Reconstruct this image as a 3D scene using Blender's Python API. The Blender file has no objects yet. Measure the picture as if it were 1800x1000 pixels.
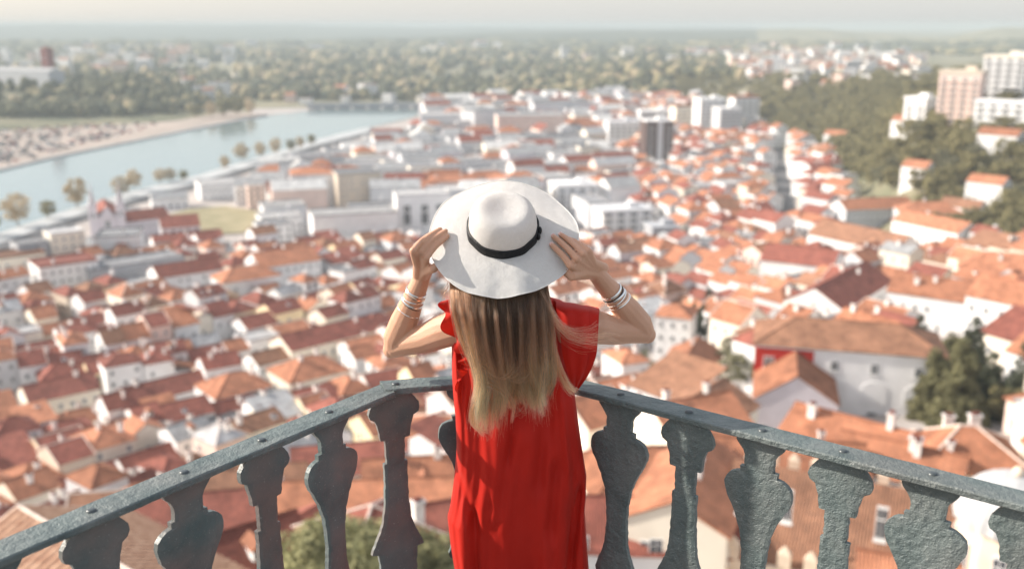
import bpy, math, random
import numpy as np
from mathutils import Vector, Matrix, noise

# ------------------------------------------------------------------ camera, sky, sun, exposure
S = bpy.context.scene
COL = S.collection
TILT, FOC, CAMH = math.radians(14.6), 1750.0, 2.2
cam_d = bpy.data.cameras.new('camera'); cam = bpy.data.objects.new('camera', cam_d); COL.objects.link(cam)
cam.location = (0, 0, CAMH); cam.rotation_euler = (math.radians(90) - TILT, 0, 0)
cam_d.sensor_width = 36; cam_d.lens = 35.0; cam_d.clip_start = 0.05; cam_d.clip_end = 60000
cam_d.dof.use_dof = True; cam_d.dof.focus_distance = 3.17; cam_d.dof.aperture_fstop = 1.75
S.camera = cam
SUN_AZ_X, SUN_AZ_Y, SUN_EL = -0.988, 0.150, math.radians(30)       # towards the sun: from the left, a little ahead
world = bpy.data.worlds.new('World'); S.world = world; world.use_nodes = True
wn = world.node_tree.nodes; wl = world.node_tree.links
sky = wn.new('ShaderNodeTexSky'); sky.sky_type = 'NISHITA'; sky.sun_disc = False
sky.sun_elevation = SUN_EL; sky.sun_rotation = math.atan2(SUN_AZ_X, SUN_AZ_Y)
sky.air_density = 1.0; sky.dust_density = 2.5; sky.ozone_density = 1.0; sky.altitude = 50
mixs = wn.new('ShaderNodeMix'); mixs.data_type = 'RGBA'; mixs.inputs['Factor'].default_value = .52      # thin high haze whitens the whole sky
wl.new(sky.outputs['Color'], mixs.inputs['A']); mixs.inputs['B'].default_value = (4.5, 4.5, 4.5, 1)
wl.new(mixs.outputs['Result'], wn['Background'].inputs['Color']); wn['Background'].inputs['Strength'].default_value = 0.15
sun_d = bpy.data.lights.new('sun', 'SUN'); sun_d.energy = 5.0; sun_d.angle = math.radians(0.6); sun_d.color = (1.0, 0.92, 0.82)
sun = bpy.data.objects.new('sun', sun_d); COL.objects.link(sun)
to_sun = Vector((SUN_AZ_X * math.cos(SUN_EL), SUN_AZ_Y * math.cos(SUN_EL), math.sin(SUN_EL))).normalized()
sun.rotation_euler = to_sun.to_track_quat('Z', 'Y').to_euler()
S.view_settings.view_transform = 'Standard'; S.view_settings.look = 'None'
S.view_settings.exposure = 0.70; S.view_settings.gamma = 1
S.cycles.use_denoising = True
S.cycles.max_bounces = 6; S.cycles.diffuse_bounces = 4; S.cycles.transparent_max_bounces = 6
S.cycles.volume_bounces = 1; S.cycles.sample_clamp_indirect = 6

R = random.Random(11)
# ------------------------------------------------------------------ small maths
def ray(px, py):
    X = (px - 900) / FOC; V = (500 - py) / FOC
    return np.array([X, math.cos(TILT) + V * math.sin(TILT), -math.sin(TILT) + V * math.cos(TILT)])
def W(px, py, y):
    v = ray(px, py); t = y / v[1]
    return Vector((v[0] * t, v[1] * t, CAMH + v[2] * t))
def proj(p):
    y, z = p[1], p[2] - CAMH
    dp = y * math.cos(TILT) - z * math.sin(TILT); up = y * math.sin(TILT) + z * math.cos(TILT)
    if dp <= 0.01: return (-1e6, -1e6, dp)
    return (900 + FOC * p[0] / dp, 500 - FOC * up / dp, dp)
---
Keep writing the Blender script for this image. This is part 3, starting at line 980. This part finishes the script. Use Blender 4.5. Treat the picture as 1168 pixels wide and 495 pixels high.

▸ **What to work on**
Begin with the line where "Reconstruct this image" appears and end with the line where "from mathutils import Vector, Matrix, noise" appears. Copy only that stretch, exactly, with no pictures.

▸ **Task response**
Reconstruct this image as a 3D scene using Blender's Python API. The Blender file has no objects yet. Measure the picture as if it were 1800x1000 pixels.
import bpy, math, random
import numpy as np
from mathutils import Vector, Matrix, noise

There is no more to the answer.